■ **INSTRUCTION**
Show every line where "scene" occurs.

■ **SUPPLIED INFORMATION**

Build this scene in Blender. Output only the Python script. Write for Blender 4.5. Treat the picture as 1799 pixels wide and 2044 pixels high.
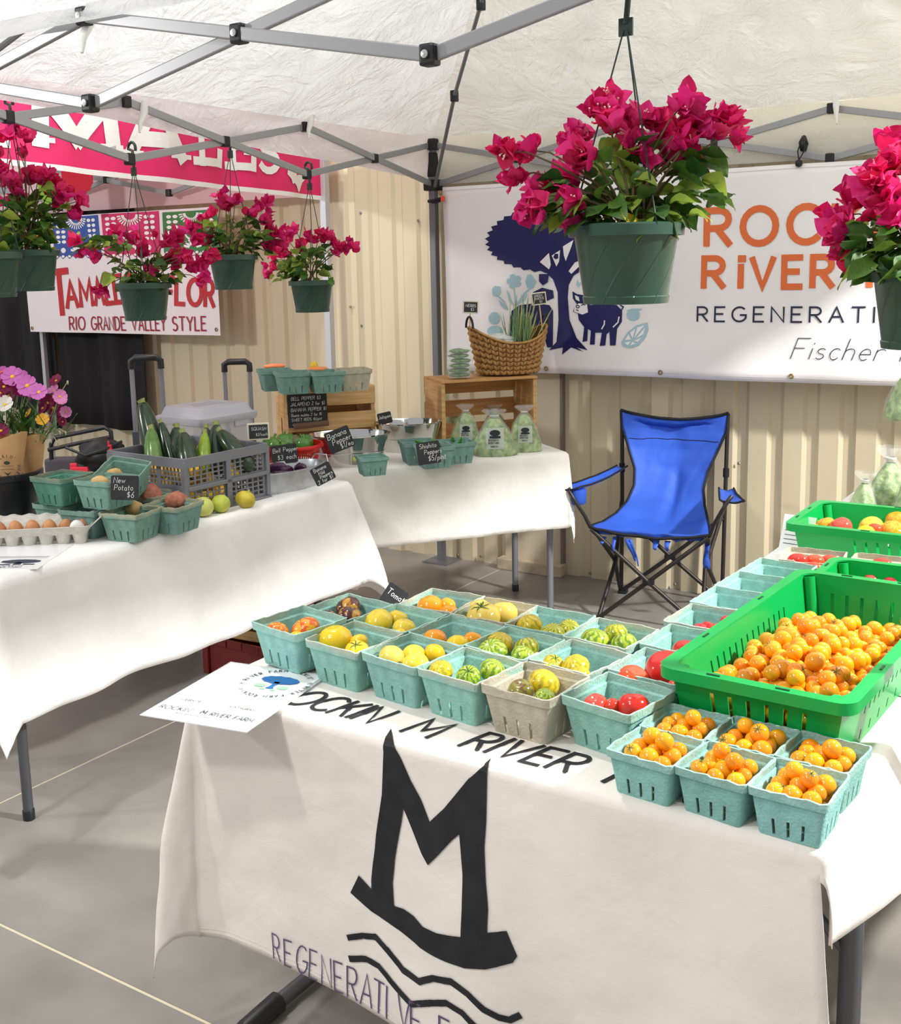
import bpy, bmesh, math, random
import numpy as np
from mathutils import Vector, Matrix, noise
R = random.Random(7)
sc = bpy.context.scene
for o in list(bpy.data.objects): bpy.data.objects.remove(o)
COL = sc.collection
PI = math.pi
def rad(a): return math.radians(a)

# ------------------------------------------------------------------ camera
FPX, PY0 = 2240.0, 905.0
PITCH, ROLL, YAW, EYE = rad(9.5), rad(1.22), rad(-32.95), 1.55
_cp, _sp, _cy, _sy = math.cos(PITCH), math.sin(PITCH), math.cos(YAW), math.sin(YAW)
FW = Vector((_sy*_cp, _cy*_cp, -_sp)); _r0 = Vector((_cy, -_sy, 0)); _d0 = FW.cross(_r0)
RT = _r0*math.cos(ROLL) + _d0*math.sin(ROLL); DN = _d0*math.cos(ROLL) - _r0*math.sin(ROLL)
CAM = Vector((0, 0, EYE))
cd = bpy.data.cameras.new('camera'); cam = bpy.data.objects.new('camera', cd); COL.objects.link(cam)
cd.sensor_fit = 'HORIZONTAL'; cd.sensor_width = 36.0; cd.lens = 36.0*FPX/1799.0
cd.shift_y = -(1022.0-PY0)/1799.0; cd.clip_start = 0.05
cam.matrix_world = Matrix(((RT.x, -DN.x, -FW.x, CAM.x), (RT.y, -DN.y, -FW.y, CAM.y), (RT.z, -DN.z, -FW.z, CAM.z), (0, 0, 0, 1)))
sc.camera = cam
def ray(x, y): return FW + RT*((x-899.5)/FPX) + DN*((y-PY0)/FPX)
def onz(x, y, z): v = ray(x, y); return CAM + v*((z-EYE)/v.z)
def ony(x, y, Y): v = ray(x, y); return CAM + v*(Y/v.y)
def onx(x, y, X): v = ray(x, y); return CAM + v*(X/v.x)

# ------------------------------------------------------------------ world, lamps, exposure
vs = sc.view_settings
vs.view_transform = 'Standard'; vs.look = 'None'; vs.gamma = 1.0; vs.use_curve_mapping = False
vs.exposure = 0.0
w = bpy.data.worlds.new('hall_daylight'); sc.world = w; w.use_nodes = True
bg = w.node_tree.nodes['Background']; bg.inputs[0].default_value = (0.97, 0.985, 1.0, 1); bg.inputs[1].default_value = 0.5
def lamp(name, loc, target, power, size, col=(1, .985, .96), spot=None):
    l = bpy.data.lights.new(name, 'AREA'); l.energy = power; l.shape = 'DISK'; l.size = size; l.color = col
    o = bpy.data.objects.new(name, l); COL.objects.link(o); o.location = loc
    o.rotation_euler = (Vector(target)-Vector(loc)).to_track_quat('-Z', 'Y').to_euler()
    return o
lamp('hall_lamp_right', (2.4, 3.2, 3.7), (-0.9, 2.6, 0.7), 400, 0.3)
lamp('hall_lamp_front', (-2.0, -3.5, 6.0), (-1.8, 2.6, 0.6), 122, 0.6)
lamp('hall_lamp_gap', (-2.7, -1.6, 6.6), (-3.7, 4.0, 1.9), 135, 0.3)
lamp('hall_lamp_over', (0.6, 5.6, 6.0), (-1.8, 3.4, 2.6), 470, 0.4)
lamp('neighbour_fill', (-6.4, -1.2, 3.0), (-5.4, 4.7, 1.7), 110, 0.4)  # added fill to brighten the neighbour stall, not a fixture of the hall
lamp('hall_lamp_over_left', (-3.2, 2.2, 6.4), (-2.4, 3.4, 2.2), 150, 0.3)

# ------------------------------------------------------------------ helpers
def lin(c):
    return tuple((x/12.92 if x <= .04045 else ((x+.055)/1.055)**2.4) for x in [v/255 for v in c])
MATS = {}
def mat(name, c, rough=.6, metal=0., var=0., vscale=8., bump=0., bscale=60., spec=.5, trans=0., alpha=1., sss=0., transl=0., c2=None, rnd=0., coat=0., ior=1.45, emit=0., stretch=None, detail=4.):
    if name in MATS: return MATS[name]
    m = bpy.data.materials.new(name); m.use_nodes = True; nt = m.node_tree; N = nt.nodes; L = nt.links
    p = N['Principled BSDF']; b = (*lin(c), 1)
    p.inputs['Base Color'].default_value = b; p.inputs['Roughness'].default_value = rough; p.inputs['Metallic'].default_value = metal
    p.inputs['Specular IOR Level'].default_value = spec; p.inputs['Transmission Weight'].default_value = trans
    p.inputs['Alpha'].default_value = alpha; p.inputs['IOR'].default_value = ior; p.inputs['Coat Weight'].default_value = coat
    if sss: p.inputs['Subsurface Weight'].default_value = sss; p.inputs['Subsurface Radius'].default_value = (.01, .006, .004); p.inputs['Subsurface Scale'].default_value = 1.0
    tc = N.new('ShaderNodeTexCoord'); src = tc.outputs['Object']
    if stretch:
        mp = N.new('ShaderNodeMapping'); mp.inputs['Scale'].default_value = stretch; L.new(src, mp.inputs[0]); src = mp.outputs[0]
    colout = None
    if var or c2:
        nz = N.new('ShaderNodeTexNoise'); nz.inputs['Scale'].default_value = vscale; nz.inputs['Detail'].default_value = detail; L.new(src, nz.inputs['Vector'])
        rp = N.new('ShaderNodeValToRGB'); rp.color_ramp.elements[0].position = .35; rp.color_ramp.elements[1].position = .65
        l = lin(c); rp.color_ramp.elements[0].color = (*[x*(1-var) for x in l], 1)
        rp.color_ramp.elements[1].color = (*(lin(c2) if c2 else [min(1, x*(1+var)) for x in l]), 1)
        L.new(nz.outputs['Fac'], rp.inputs[0]); colout = rp.outputs[0]
    if rnd:
        oi = N.new('ShaderNodeObjectInfo'); hs = N.new('ShaderNodeHueSaturation'); mr = N.new('ShaderNodeMapRange'); mr2 = N.new('ShaderNodeMapRange')
        L.new(oi.outputs['Random'], mr.inputs[0]); mr.inputs[3].default_value = .5-rnd*.12; mr.inputs[4].default_value = .5+rnd*.12
        ml = N.new('ShaderNodeMath'); ml.operation = 'MULTIPLY'; ml.inputs[1].default_value = 7.31; fr = N.new('ShaderNodeMath'); fr.operation = 'FRACT'
        L.new(oi.outputs['Random'], ml.inputs[0]); L.new(ml.outputs[0], fr.inputs[0]); L.new(fr.outputs[0], mr2.inputs[0]); mr2.inputs[3].default_value = 1-rnd; mr2.inputs[4].default_value = 1+rnd*.6
        L.new(mr.outputs[0], hs.inputs['Hue']); L.new(mr2.outputs[0], hs.inputs['Value'])
        if colout: L.new(colout, hs.inputs['Color'])
        else: hs.inputs['Color'].default_value = b
        colout = hs.outputs[0]
    if colout: L.new(colout, p.inputs['Base Color'])
    if bump:
        n2 = N.new('ShaderNodeTexNoise'); n2.inputs['Scale'].default_value = bscale; n2.inputs['Detail'].default_value = 5; L.new(src, n2.inputs['Vector'])
        bp = N.new('ShaderNodeBump'); bp.inputs['Strength'].default_value = min(1, bump); bp.inputs['Distance'].default_value = .01; L.new(n2.outputs['Fac'], bp.inputs['Height']); L.new(bp.outputs[0], p.inputs['Normal'])
    if transl:
        tr = N.new('ShaderNodeBsdfTranslucent'); mx = N.new('ShaderNodeMixShader'); mx.inputs[0].default_value = transl
        if colout: L.new(colout, tr.inputs[0])
        else: tr.inputs[0].default_value = b
        tr.name = 'translucent'; L.new(p.outputs[0], mx.inputs[1]); L.new(tr.outputs[0], mx.inputs[2]); L.new(mx.outputs[0], N['Material Output'].inputs[0])
    MATS[name] = m; return m

class MB:
    """collects shapes; build() links them as ONE mesh object"""
    def __init__(s): s.v = []; s.f = []
    def add(s, vs, fs):
        o = len(s.v); s.v += [tuple(v) for v in vs]; s.f += [tuple(i+o for i in f) for f in fs]; return s
    def box(s, c, d, M=None):
        x, y, z = d[0]/2, d[1]/2, d[2]/2
        vs = [Vector((a, b, e)) for e in (-z, z) for b in (-y, y) for a in (-x, x)]
        if M is not None: vs = [M @ v for v in vs]
        return s.add([v+Vector(c) for v in vs], [(0, 2, 3, 1), (4, 5, 7, 6), (0, 1, 5, 4), (2, 6, 7, 3), (0, 4, 6, 2), (1, 3, 7, 5)])
    def bar(s, p, q, w, h, up=(0, 0, 1)):
        p, q = Vector(p), Vector(q); d = (q-p); l = d.length; d.normalize()
        a = d.cross(Vector(up));
        if a.length < 1e-4: a = Vector((1, 0, 0))
        a.normalize(); b = a.cross(d)
        vs = [e + a*(i*w/2) + b*(j*h/2) for e in (p, q) for i, j in ((-1, -1), (1, -1), (1, 1), (-1, 1))]
        return s.add(vs, [(3, 2, 1, 0), (4, 5, 6, 7), (0, 1, 5, 4), (1, 2, 6, 5), (2, 3, 7, 6), (3, 0, 4, 7)])
    def tube(s, pts, r, n=8, cap=True, closed=False):
        pts = [Vector(p) for p in pts]; m = len(pts); rs = r if isinstance(r, (list, tuple)) else [r]*m
        vs = []; fs = []; prev = None
        for i, p in enumerate(pts):
            if closed: t = pts[(i+1) % m]-pts[i-1]
            else: t = pts[min(i+1, m-1)]-pts[max(i-1, 0)]
            if t.length < 1e-9: t = Vector((0, 0, 1))
            t.normalize()
            if prev is None:
                a = t.orthogonal().normalized()
            else:
                a = prev - t*prev.dot(t)
                a = a.normalized() if a.length > 1e-6 else t.orthogonal().normalized()
            prev = a; b = t.cross(a)
            vs += [p + (a*math.cos(k*2*PI/n)+b*math.sin(k*2*PI/n))*rs[i] for k in range(n)]
        for i in range(m if closed else m-1):
            j = (i+1) % m
            fs += [(i*n+k, i*n+(k+1) % n, j*n+(k+1) % n, j*n+k) for k in range(n)]
        if cap and not closed: fs += [tuple(range(n-1, -1, -1)), tuple((m-1)*n+k for k in range(n))]
        return s.add(vs, fs)
    def lathe(s, prof, n=24, sx=1., sy=1., c=(0, 0, 0), fn=None, cap=True):
        vs = []; fs = []
        for r, z in prof:
            for k in range(n):
                a = k*2*PI/n; q = fn(a, r, z) if fn else 1.
                vs.append((c[0]+r*q*sx*math.cos(a), c[1]+r*q*sy*math.sin(a), c[2]+z))
        for i in range(len(prof)-1):
            fs += [(i*n+k, i*n+(k+1) % n, (i+1)*n+(k+1) % n, (i+1)*n+k) for k in range(n)]
        if cap:
            if prof[0][0] > 1e-5: fs.append(tuple(range(n-1, -1, -1)))
            if prof[-1][0] > 1e-5: fs.append(tuple((len(prof)-1)*n+k for k in range(n)))
        return s.add(vs, fs)
    def grid(s, fn, us, vs_):
        o = [fn(u, v) for v in vs_ for u in us]; n = len(us)
        return s.add(o, [(j*n+i, j*n+i+1, (j+1)*n+i+1, (j+1)*n+i) for j in range(len(vs_)-1) for i in range(n-1)])
    def prism(s, poly, z0, z1, M=None):
        n = len(poly); vs = [Vector((x, y, z0)) for x, y in poly]+[Vector((x, y, z1)) for x, y in poly]
        if M is not None: vs = [M @ v for v in vs]
        return s.add(vs, [tuple(range(n-1, -1, -1)), tuple(range(n, 2*n))]+[(i, (i+1) % n, n+(i+1) % n, n+i) for i in range(n)])
    def xf(s, M):
        s.v = [tuple(M @ Vector(v)) for v in s.v]; return s
    def mesh(s, name, m, smooth=None, solid=0, bevel=0, weld=False):
        me = bpy.data.meshes.new(name); me.from_pydata(s.v, [], s.f)
        if solid or bevel or weld:
            bm = bmesh.new(); bm.from_mesh(me)
            if weld: bmesh.ops.remove_doubles(bm, verts=bm.verts, dist=1e-5)
            bmesh.ops.recalc_face_normals(bm, faces=bm.faces)
            if solid: bmesh.ops.solidify(bm, geom=bm.faces[:], thickness=solid)
            if bevel: bmesh.ops.bevel(bm, geom=bm.edges[:], offset=bevel, segments=2, profile=.6, affect='EDGES', clamp_overlap=True)
            bm.to_mesh(me); bm.free()
        if m: me.materials.append(m)
        if smooth is not None:
            me.polygons.foreach_set('use_smooth', [True]*len(me.polygons))
            if smooth < 180: me.set_sharp_from_angle(angle=rad(smooth))
        me.update(); return me
    def build(s, name, m, parent=None, smooth=None, solid=0, bevel=0, weld=False, loc=(0, 0, 0), rot=(0, 0, 0)):
        return obj(name, s.mesh(name, m, smooth, solid, bevel, weld), parent, loc, rot)
def obj(name, me, parent=None, loc=(0, 0, 0), rot=(0, 0, 0), scale=1.):
    o = bpy.data.objects.new(name, me); COL.objects.link(o); o.location = loc; o.rotation_euler = rot
    if scale != 1.: o.scale = (scale,)*3 if not isinstance(scale, (tuple, list)) else scale
    if parent is not None: o.parent = parent
    return o
def tag(o, label, cat, group=None, kind=None):
    o['label'] = label
    if cat: o['category'] = cat
    if group: o['group'] = group
    if kind: o['kind'] = kind
    return o
def thing(name, label, cat, loc=(0, 0, 0), rz=0., group=None, rot=None):
    o = obj(name, None, None, loc, rot or (0, 0, rz)); o.empty_display_size = .05
    return tag(o, label, cat, group)
def struct(o): o['kind'] = 'structure'; return o
def copy_tree(o, parent=None):
    c = o.copy(); COL.objects.link(c); c.parent = parent
    for ch in list(o.children): copy_tree(ch, c)
    return c
def inherit(src, loc, label, rot=None, group=None):
    c = copy_tree(src); c.location = loc; c['label'] = label
    if rot is not None: c.rotation_euler = rot
    if group: c['group'] = group
    return c
def rz(a): return Matrix.Rotation(a, 3, 'Z')
def frange(a, b, n): return [a+(b-a)*i/(n-1) for i in range(n)]
def nz(x, y, z=0.): return noise.noise(Vector((x, y, z)))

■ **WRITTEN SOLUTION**
Build this scene in Blender. Output only the Python script. Write for Blender 4.5. Treat the picture as 1799 pixels wide and 2044 pixels high.
sc = bpy.context.scene